Maden mühendisi değilim ki madenin teknik konuları hakkında yorum yapayım, çevre mühendisi değilim ki çevreye zararlarını önleyecek önerilerde bulunayım, hukuk alimi değilim ki ortada olan ihaleleri, hukuk kararlarını yorumlayayım. Artvinli olmaktan gurur duyan, doğasına hayran olan, insanıyla övünen, sükuneti için çabalayan sade bir vatandaşım altı üstü. Ama şunu biliyorum ki ortada iki uç görüşü savunan madencilerin, ortada iki uç durumu ifade eden çevrecilerin, ortada konumunun çıkarlarına göre yorum yapan hukukçuların ifadeleri ile karıştırılmış bir şehir var.
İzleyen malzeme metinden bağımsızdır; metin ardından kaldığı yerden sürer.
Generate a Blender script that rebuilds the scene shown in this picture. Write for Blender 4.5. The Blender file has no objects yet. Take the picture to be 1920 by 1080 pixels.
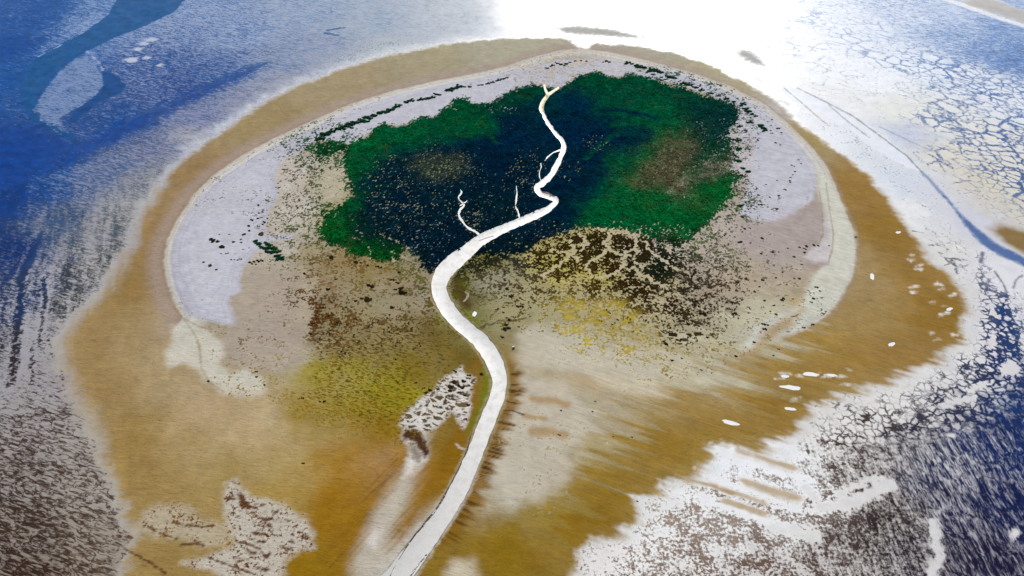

Ben sükunet şehri Artvinin bu yapılanlara layık olmadığını haykırıyorum. Ben okumaktan yazmaktan, okur yazar oranını ile övünen bir şehrin eksik, yanlış, hatalı bilgilendirildiğini, fikirlerinin kala alınmadığını düşünenlerdenim. Ben devletine karşı olmamış bir şehrin devletle karşı karşıya getirmek şehrin geçmişine ihanet olduğunu düşünenlerdenim.
Aslında yapılacak olan şey basit. Maden defterini hukuk süreci tamamlana kadar değil Artvin'i, Artvinliyi, suyunu, çevresini, doğasını koruyacak kollayacak alt yapıyı oluşturana kadar kapatmaktır. Artvin'e bu güne kadar yaşatılan acı tecrübeleri Artvinlinin zihninden silmektir acil olarak yapılması gereken. Dereleri sularına kavuşturmak, doğaları çiçeklerine, ormanları ağaçlarına, yok olan yerleşimleri hayata kavuşturmak gerekir ilk önce. Almanya'dan PeKaKa'ya kadar çeşitli teorileri dillendirip sadece geleceğini korumak adına mücadele edenleri kutuplaştırmamak, zan altında bırakmamak gerekir önce. Artvin'le barışmak lazım acilen yani. Artvinliye el uzatmak, derdini dinlemek tereddütlerini gidermektir yapılması gereken. Artvin'e boğaları gibi doğaların da yarınlarda Artvinle anılacağının garantisini göstermektir olması gereken. Korku dolu sinelere kesin teminat ve çalışmalarla su serpmektir yani beklenen. İşte o andan o günden sonra Artvinli kendi elleri ile sizi Cerattepeye çıkaracak madenin kapılarını açacaktır emin olabilirsiniz.